Den hoe it down and scratch your grabble to Dixie's land
I'm bound to travel,
Look away, look away, look away Dixie land. (Chorus)


To the Editor of the Dispatch:

        I see by your issue of March 5th a question has arisen with regard to the authorship (music and words) of "Dixie." I think I can give you "a straight tip." With regard to Albert Pike's authorship--he was too noble a gentleman to have claimed anything that did not belong to him. When it was written he was practicing law in Arkansas, not in Memphis. As for Captain Mentor and his band composing it at the levee on the Mississippi, that is still more absurd. Mrs. Charles T. White, widow of Charlie White, my life-long friend, is correct.
        I will give you now the full particulars as I have received them from Dan Emmett himself and my own recollections.


        "Dixie."--It was Saturday night in 1859, when Dan Emmett was a member of Bryant's Minstrels in New York. Bryant came to Emmett and said: "Dan, can't you get us up a walk-around? I want something new and lively for Monday night." At that date all minstrel shows used to wind up with a "walk-around." The demand for them was constant, and Emmett was the composer of all the "walk-arounds" of Bryant's band. Emmett of course went to work, but he had done so much in that line that nothing at first satisfactory to him presented itself. At last he hit upon the first two bars, and any composer can tell how good a start that is in the manufacture of a tune. By Sunday afternoon he had the words, commencing: "I wish I was in Dixie." This colloquial expression was not, as most people suppose, a Southern phrase, but first appeared among the circus people of the North. In early fall, when nipping frosts would overtake the tented wanderers, the boys would think of the genial warmth of that section for which they were heading, and the common expression would be, "Well, I wish I was down in Dixie."


        This gave the catch line: the rest of the song was original. On Monday morning the song was rehearsed and highly commended, and at night a crowded house caught up the refrain and half the audience went home whistling "Dixie." Bryant gave Emmett $5 for his work. The song became the rage, and "Newcombe's," "Buckley's," and other minstrel bands paid Emmett $5 for the privilege of using it. Mr. Werlean, of New Orleans, wrote to Emmett to secure the copyright, but, without waiting for an answer, published it with the words by Mr. Peters, of New York. He afterwards secured the copyright from Emmett and gave him $600. But Werlean sold thousands of copies without giving Dan a nickel. Not only was Emmett robbed of the profit of his songs, but its authorship was disputed. Will F. Hays claimed it as his own.


        Pond brought the matter before a musical publishers' convention and settled the question of authorship; but Dan reaped no benefit from this tardy justice.

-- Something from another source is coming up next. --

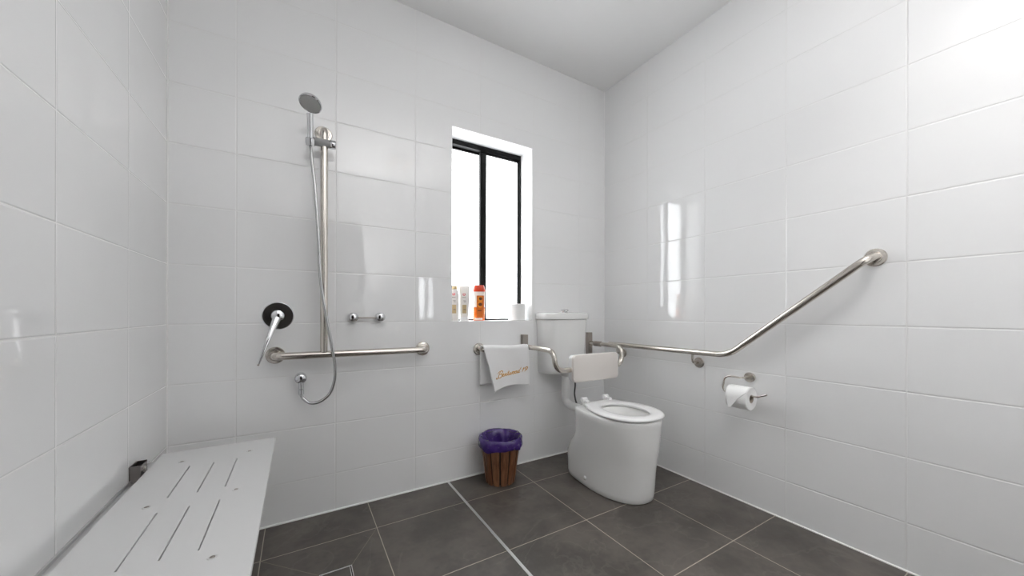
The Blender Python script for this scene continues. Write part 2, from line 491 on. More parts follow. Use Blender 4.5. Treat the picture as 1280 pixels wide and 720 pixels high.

Emmett got into trouble about his song during the war. It was considered a rebel song, and a sapient Maine editor declared Dan to be a "Secesh," and that he should be treated as one, although "Dixie" was written two years before the commencement of the war, and as originally written there was not a line that could be charged with any political bearing. The crowning popularity of this well-known ditty was secured in New Orleans in the spring of 1861, when Mrs. John Wood played an engagement at the Varieties Theatre. "Pocahontas," by John Brougham, was the attraction, and in the last scene a zouave march was introduced. Carlo Patti, brother of Adalina Patti, was the leader of the orchestra. At the rehearsal Carlo was at a loss as to what air to appropriate.


        Trying several, he finally hit upon "Dixie." Tom McDonough shouted:" That will do--the very thing; play it to-night." Mrs. John Wood, Mark Smith, Loftingwell, and John Owens were delighted. Night came, the Zouaves marched on, led by Miss Susan Denin, singing "I wish I was in Dixie." The audience became wild with delight and seven encores were demanded. Soon after the war broke out. The Washington Artillery had the tune arranged for a quickstep by Romoe Meneri. The saloons, the parlors, the streets rang with the" Dixie" air, and "Dixie" became to the South what the "Marsellaise" is to France.


        Now, to support what I state: Niel Bryant is now in Washington holding some government office; he ought to be able to back up what I say, as he was a member of his brother's company when it was first produced, and Colonel Alston Brown, of New York, is generally considered authority in all matters pertaining to the history of the show world in the United States. Dan Emmett is a native of Ohio and is of German descent. I, together with R. M. Hooley, got him up a benefit in Chicago. John McCullough, Joe Emmett, and a host of volunteers appeared at a matinee, the result of which was over a thousand dollars. I do not credit that Dan is cutting wood, as he is an excellent fiddler and generally makes a living in that vocation. He is a very careful man and never was under the undue influence of liquor in his life.